On one of the hottest fridays this summer, a 45 minute speedboat drive dropped me and a group of Italian businessmen off on the coast of one of Favignana’s best restaurants. With me being late to the party as usual, the event had already started, but we were nevertheless personally greeted by Picnic Affair’s founder Jacopo Pizzicannella.
Picnic Affair, a triannual boutique celebration of music, arts, and joie de vivre started as Pizzicannella’s birthday party in 2019 with a small themed gathering in a Tuscan farmhouse and has since grown into a very well organised experimental event that has hosted circa 400 guests in it’s 6th edition. This time Picnic Affair welcomed its mostly regular guests to Favignana, a small island off the west coast of Sicily known for its tuna hunting and white tuff mining traditions that span back to Roman times. While the previous editions of Picnic Affair focused solely on music, this time Pizzicannella invited Maria Abramenko to curate the weekend’s fine art programme. The London based Abramenko previously curated the Palermo Art Weekend and some parts of Manifesta 12, making her the perfect choice for another project in the region.
The evening started with a performance by Emiliano Maggi, a Rome-based artist whose practice broadly spans between sculpture and performance, music and dance. He combines the mythological and the ethnographic with the surrealist scenes of Italian 70’s television. Maggi presented the island public with an electric guitar made out of a tree log found in the Tuscan countryside. The instrument, carved out of old wood following the tradition of mediaeval or even pre mediaeval ideas on music, sounds nothing like a Fender, Gibson or Ibanez, but more like a psychedelic representation of an island nymph’s love call. The performance evolved into a mixture of vocals, guitar chords and dance, all done by Maggi alone, wearing a specially produced costume with his face painted midnight blue. The piece evolved from a 2015 work entitled ‘The Nymphs Orchestra’, in which Maggi performed on a much larger log surrounded by the ruins of the ancient city of Cosa as well as in Rome’s Church of Santa Rita. Maggi, hosted in the halls where boats and tools for tuna hunting used to be stored, opened the event in a hypnotic manner, beginning the much promoted transcendental experience of the ‘Trans-Romantic Republic’, a neologism coined specially for this occasion by Pizzicannella.

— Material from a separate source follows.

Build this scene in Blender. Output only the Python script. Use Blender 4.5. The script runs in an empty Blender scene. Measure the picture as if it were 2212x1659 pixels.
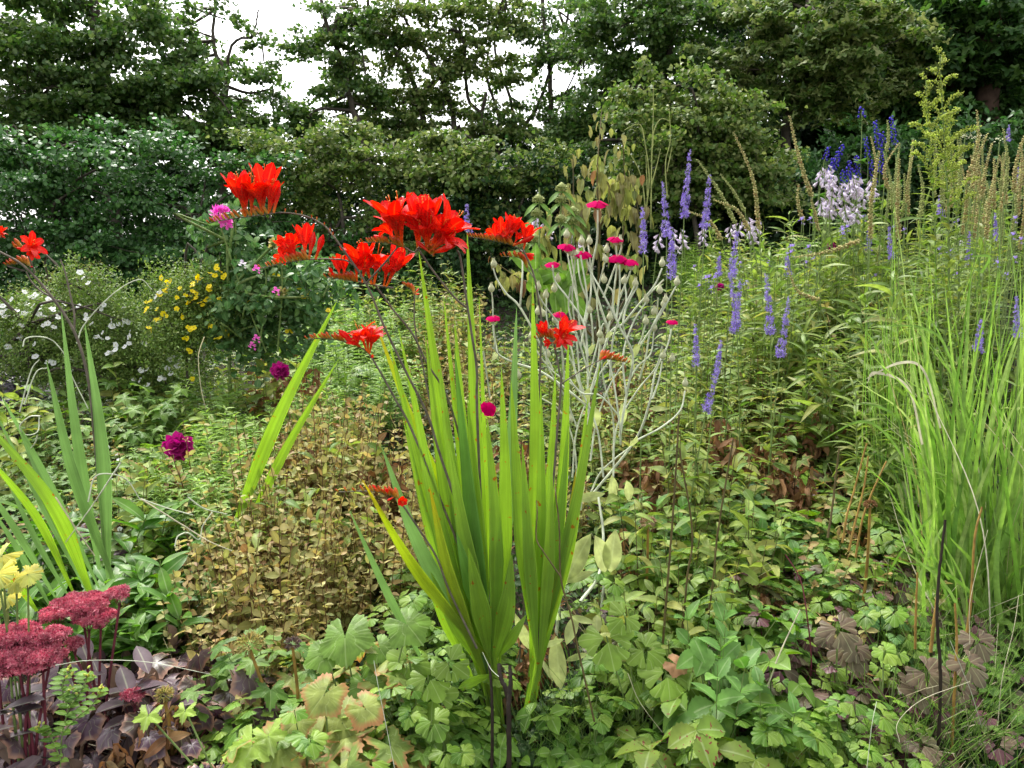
import bpy, math, random
import numpy as np
from math import radians, sin, cos, pi
D = bpy.data; S = bpy.context.scene; COL = S.collection
# ---------------------------------------------------------------- camera, light, exposure
F = 1703.; CX = 1106.; CY = 829.5; TH = radians(9.0); CAM = np.array([0., 0., 1.45])
cd = D.cameras.new('camera'); cam = D.objects.new('camera', cd); COL.objects.link(cam); S.camera = cam
cam.location = CAM; cam.rotation_euler = (pi/2 - TH, 0, 0)
cd.sensor_width = 36; cd.lens = 36*F/2212.; cd.clip_start = .05; cd.clip_end = 2000
S.render.resolution_x = 1024; S.render.resolution_y = 768
S.view_settings.view_transform = 'Standard'; S.view_settings.look = 'None'
S.view_settings.exposure = 1.15; S.view_settings.gamma = 1
SUN_EL = radians(56); SUN_AZ = radians(-28)          # azimuth from +Y towards +X
W = D.worlds.new('World'); S.world = W; W.use_nodes = True
wn = W.node_tree; bg = wn.nodes['Background']
sky = wn.nodes.new('ShaderNodeTexSky'); sky.sky_type = 'NISHITA'; sky.sun_disc = False
sky.sun_elevation = SUN_EL; sky.sun_rotation = SUN_AZ; sky.dust_density = 4; sky.air_density = 1.2
hs = wn.nodes.new('ShaderNodeHueSaturation'); hs.inputs['Saturation'].default_value = .12; hs.inputs['Value'].default_value = 1.5
wn.links.new(sky.outputs[0], hs.inputs['Color']); wn.links.new(hs.outputs[0], bg.inputs[0]); bg.inputs[1].default_value = .15
sl = D.lights.new('sun', 'SUN'); so = D.objects.new('sun', sl); COL.objects.link(so)
sl.energy = 1.7; sl.angle = radians(11); sl.color = (1, .95, .86)
so.location = (-6, 3, 12)
import mathutils
sdir = mathutils.Vector((sin(SUN_AZ)*cos(SUN_EL), cos(SUN_AZ)*cos(SUN_EL), sin(SUN_EL)))
so.rotation_euler = sdir.to_track_quat('Z', 'Y').to_euler()
try:
    S.cycles.max_bounces = 8; S.cycles.transparent_max_bounces = 4; S.cycles.diffuse_bounces = 4; S.cycles.glossy_bounces = 2
except Exception: pass
# ---------------------------------------------------------------- geometry helpers
A = np.array
FWD = A([0, cos(TH), -sin(TH)]); UPV = A([0, sin(TH), cos(TH)]); RT = A([1., 0, 0])
def ray(px, py): return FWD + (px-CX)/F*RT + (CY-py)/F*UPV
def at(px, py, Y):
    d = ray(px, py); return CAM + d*(Y/d[1])
KB = [(0, 0), (724.7, 0), (1431.5, 0), (0, 501.7), (724.7, 501.7), (1431.5, 501.7), (0, 1073.7), (724.7, 1073.7), (1431.5, 1073.7)]
def K(k, *c):
    o = [(KB[k][0]+c[i]*.3529, KB[k][1]+c[i+1]*.3529) for i in range(0, len(c), 2)]
    return o
def sstep(t): t = np.clip(t, 0, 1); return t*t*(3-2*t)
def g(x, y):
    s = .125 + .085*sstep((x+.5)/3.8)
    t = np.clip(y-2.0, 0, 7.5)
    return s*(t + .0) + .015*np.sin(x*3.1+y*2.3) + .012*np.sin(x*7.3-y*5.1)
def place(px, py, h):
    Y = .9
    while Y < 14:
        p = at(px, py, Y)
        if p[2] < g(p[0], p[1])+h: break
        Y += .02
    return p[0], p[1]
def norm(v): v = np.asarray(v, float); return v/np.maximum(np.linalg.norm(v, axis=-1, keepdims=True), 1e-9)
def curve(pts, n):
    p = np.asarray(pts, float)
    if len(p) == 2: return p[0]+(p[1]-p[0])*np.linspace(0, 1, n)[:, None]
    P = np.vstack([2*p[0]-p[1], p, 2*p[-1]-p[-2]]); m = len(p)-1; out = []
    for t in np.linspace(0, m-1e-6, n):
        i = int(t); f = t-i; a, b, c, d = P[i:i+4]
        out.append(.5*((2*b)+(-a+c)*f+(2*a-5*b+4*c-d)*f*f+(-a+3*b-3*c+d)*f**3))
    return A(out)
class MB:
    def __init__(s): s.v = []; s.uv = []; s.f = []; s.n = 0
    def add(s, v, uv, faces, mi=0):
        s.v.append(np.asarray(v, float)); s.uv.append(np.asarray(uv, float))
        s.f.append((np.asarray(faces)+s.n, mi)); s.n += len(v)
    def mesh(s, name, mats, off=(0, 0, 0), smooth=True):
        me = D.meshes.new(name)
        if not s.v: return me
        v = np.vstack(s.v)-A(off); uv = np.vstack(s.uv)
        li = np.concatenate([f.ravel() for f, _ in s.f]); tot = np.concatenate([np.full(len(f), f.shape[1]) for f, _ in s.f])
        mi = np.concatenate([np.full(len(f), m) for f, m in s.f])
        st = np.concatenate([[0], np.cumsum(tot)[:-1]])
        me.vertices.add(len(v)); me.loops.add(len(li)); me.polygons.add(len(tot))
        me.vertices.foreach_set('co', v.ravel()); me.loops.foreach_set('vertex_index', li.astype(np.int32))
        me.polygons.foreach_set('loop_start', st.astype(np.int32)); 
        me.polygons.foreach_set('material_index', mi.astype(np.int32))
        me.polygons.foreach_set('use_smooth', np.full(len(tot), smooth))
        me.uv_layers.new(name='UVMap').data.foreach_set('uv', uv[li].ravel())
        for m in (mats if isinstance(mats, (list, tuple)) else [mats]): me.materials.append(m)
        me.update(calc_edges=True); me.validate(); return me
    def tube(s, pts, r, k=5, mi=0):
        p = np.asarray(pts, float); n = len(p); r = np.broadcast_to(np.asarray(r, float), (n,)) if np.ndim(r) else np.full(n, r)
        T = norm(np.gradient(p, axis=0)); ref = A([1., .13, .07]) if abs(T[0][0]) < .8 else A([.1, 1., 0])
        X = norm(np.cross(T, ref)); Y = np.cross(T, X); a = np.arange(k)*2*pi/k
        V = p[:, None]+(X[:, None]*np.cos(a)[None, :, None]+Y[:, None]*np.sin(a)[None, :, None])*r[:, None, None]
        uv = np.stack(np.broadcast_arrays(a[None]/(2*pi), np.linspace(0, 1, n)[:, None]), -1).reshape(-1, 2)
        i = np.arange(n-1)[:, None]*k; j = np.arange(k)[None]; jn = (j+1) % k
        s.add(V.reshape(-1, 3), uv, np.stack([i+j, i+jn, i+k+jn, i+k+j], -1).reshape(-1, 4), mi)
    def scat(s, T, pos, dr, up, sc, mi=0):
        tv, tuv, tf = T; pos = np.atleast_2d(pos); N = len(pos)
        dr = norm(np.broadcast_to(dr, (N, 3))); up = np.broadcast_to(up, (N, 3)); sc = np.asarray(sc, float)
        if sc.ndim == 0: sc = np.full((N, 3), float(sc))
        elif sc.ndim == 1: sc = np.repeat(sc[:, None], 3, 1)
        X = norm(np.cross(dr, up)+1e-6); Z = np.cross(X, dr); L = tv[None]*sc[:, None]
        V = pos[:, None]+L[..., :1]*X[:, None]+L[..., 1:2]*dr[:, None]+L[..., 2:]*Z[:, None]
        k = len(tv); off = np.arange(N)*k
        for f in (tf if isinstance(tf, list) else [tf]):
            pass
        fs = tf if isinstance(tf, list) else [tf]
        base = s.n; s.v.append(V.reshape(-1, 3)); s.uv.append(np.tile(tuv, (N, 1)))
        for f in fs: s.f.append(((f[None]+off[:, None, None]).reshape(-1, f.shape[1])+base, mi))
        s.n += N*k
def T_leaf(n=4, w=.4, fold=.15, curl=-.15, teeth=0, peak=.4, tip=1.0, wave=0):
    """leaf 1 long along +y, 3 vertices a row: left, midrib, right"""
    v = []; uv = []
    N = n*(2 if teeth else 1)
    for i in range(N+1):
        t = i/N; q = t**(math.log(.5)/math.log(peak)); ww = w*.5*sin(pi*q)**.8*tip + .004
        if teeth and i % 2 == 1: ww *= 1+teeth
        z = curl*t*t; yb = -teeth*.12 if (teeth and i % 2) else 0
        for sd in (-1, 0, 1):
            v.append((sd*ww, t+(yb if sd else 0)+.0, z+abs(sd)*fold*ww+(wave*sin(9*t+sd) if sd else 0))); uv.append((.5+.5*sd, t))
    f = []
    for i in range(N):
        for c in (0, 1): a = i*3+c; f.append((a, a+1, a+4, a+3))
    return A(v), A(uv), A(f)
def T_fan(rf, n=22, span=pi*1.75, cup=.15, droop=.12, seed=0):
    """leaf blade fanning round its petiole point; rf(angle) is the outline"""
    rs = random.Random(seed); v = [(0, 0, 0)]; uv = [(.5, 0)]
    for ring, q in enumerate((.55, 1.)):
        for i in range(n+1):
            a = -span/2+span*i/n; r = rf(a)*q; z = cup*q*abs(sin(a*2.5))*.4 - droop*q*q + rs.uniform(-.005, .005)
            v.append((sin(a)*r, cos(a)*r, z)); uv.append((i/n, q))
    t = []; f = []
    for i in range(n):
        t.append((0, 2+i, 1+i)); b = 1+n+1
        f.append((1+i, 2+i, b+i+1, b+i))
    return A(v), A(uv), [A(t), A(f)]
def T_join(parts):
    V = []; U = []; Q = []; Tt = []; n = 0
    for (v, u, f), ang, off, sc in parts:
        c, s_ = cos(ang), sin(ang); w = v*sc
        w = np.stack([w[:, 0]*c+w[:, 1]*s_, -w[:, 0]*s_+w[:, 1]*c, w[:, 2]], 1)+A(off)
        V.append(w); U.append(u)
        for ff in (f if isinstance(f, list) else [f]): (Tt if ff.shape[1] == 3 else Q).append(ff+n)
        n += len(v)
    fs = ([np.vstack(Tt)] if Tt else [])+([np.vstack(Q)] if Q else [])
    return np.vstack(V), np.vstack(U), fs
def lobes(k, depth=.25, teeth=0, tn=5): 
    return lambda a: 1-depth*(.5+.5*cos(k*a+pi)) + teeth*((a*tn*k/pi) % 1-.5)
L_ov = T_leaf(4, .5, .2, -.15); L_lo = T_leaf(2, .55, .3, -.1); L_lan = T_leaf(6, .22, .3, -.25); L_lin = T_leaf(4, .13, .2, -.15)
L_tooth = T_leaf(6, .52, .25, -.2, teeth=.22); L_ltooth = T_leaf(8, .24, .3, -.3, teeth=.2); L_wil = T_leaf(8, .17, .3, -.75)
L_big = T_leaf(8, .36, .3, -.22, peak=.45, wave=.015); L_haw = T_leaf(2, .8, .35, -.1, teeth=.5)
L_round = T_leaf(4, .82, .15, -.12, peak=.48)
F_colm = T_fan(lambda a: (.98-.2*a*a)*(.70+.30*abs(cos(a*3.3))**.55)*(.985+.015*cos(a*40)), 34, 2.0, .10, .2, 3)
L_col3 = T_join([(F_colm, 0, (0, .12, 0), .55), (F_colm, 1.75, (.06, .02, 0), .5), (F_colm, -1.75, (-.06, .02, 0), .5)])
L_str3 = T_join([(T_leaf(7, .66, .35, -.2, teeth=.16, peak=.52), 0, (0, 0, 0), .6), (T_leaf(7, .66, .35, -.2, teeth=.16, peak=.52), 1.45, (0, 0, 0), .55), (T_leaf(7, .66, .35, -.2, teeth=.16, peak=.52), -1.45, (0, 0, 0), .55)])
L_ger = T_fan(lambda a: .62*(1-.42*(.5+.5*cos(a*5.2+pi)))*(1+.10*cos(a*26)), 46, 5.2, .3, .12)
L_heu = T_fan(lambda a: .6*(1-.17*(.5+.5*cos(a*5.2+pi)))*(1+.05*cos(a*24)), 40, 5.8, .3, .2)
L_map = T_fan(lambda a: .6*(1-.55*(.5+.5*cos(a*3.6+pi))), 14, 4.6, .2, .15)
L_ivy = T_fan(lambda a: .5*(1-.12*(.5+.5*cos(a*9+pi))), 18, 5.9, .15, .12)
def petal5(k=5, w=.75, z=.1):
    P = T_leaf(3, w, -.2, z, peak=.62); return T_join([(P, 2*pi*i/k, (0, 0, 0), 1) for i in range(k)])
F_5 = petal5()       # lies in xy, faces +z
def T_ovoid(r=.3, k=6, prof=(.15, .8, 1, .7, .1)):
    v = []; uv = []; n = len(prof)
    for i, q in enumerate(prof):
        for j in range(k):
            a = j*2*pi/k; v.append((cos(a)*r*q, i/(n-1), sin(a)*r*q)); uv.append((j/k, i/(n-1)))
    f = [(i*k+j, i*k+(j+1) % k, (i+1)*k+(j+1) % k, (i+1)*k+j) for i in range(n-1) for j in range(k)]
    return A(v), A(uv), A(f)
O_seed = T_ovoid(.38, 5); O_bud = T_ovoid(.16, 6, (.4, .8, 1, .9, .1)); O_small = T_ovoid(.4, 4, (.2, 1, .2)); O_ball = T_ovoid(.5, 7, (.1, .75, 1, .75, .1))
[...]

At around eleven in the evening, the crowd started moving to Favignana Mangia’s Resort, where most of the guests were lodged. The party continued until early morning – a true veteran raver’s paradise. The second day of the event conveniently started with a guided yoga class by the sea – the resort’s stony beach is beautifully covered with patches of wooden verandas and plateaus. After a morning swim in the sea on one of the beaches on the other side of the island and lunch with some local delicacies – the previous night I already made some friends who gladly took me around – I joined the crowd by the pool and lied down in the sun with an espresso martini by my side. In the afternoon, guests were offered a stylist and a large selection of clothes, accessories and makeup in order to prepare for the theme of the evening party. I was a little confused when I saw the room filled with random pieces of clothing, rope, net, and glitter. The masqued crowd flamboyantly varied from Mad Max to Cast Away, forming some sort of an Italian island version of Burning Man.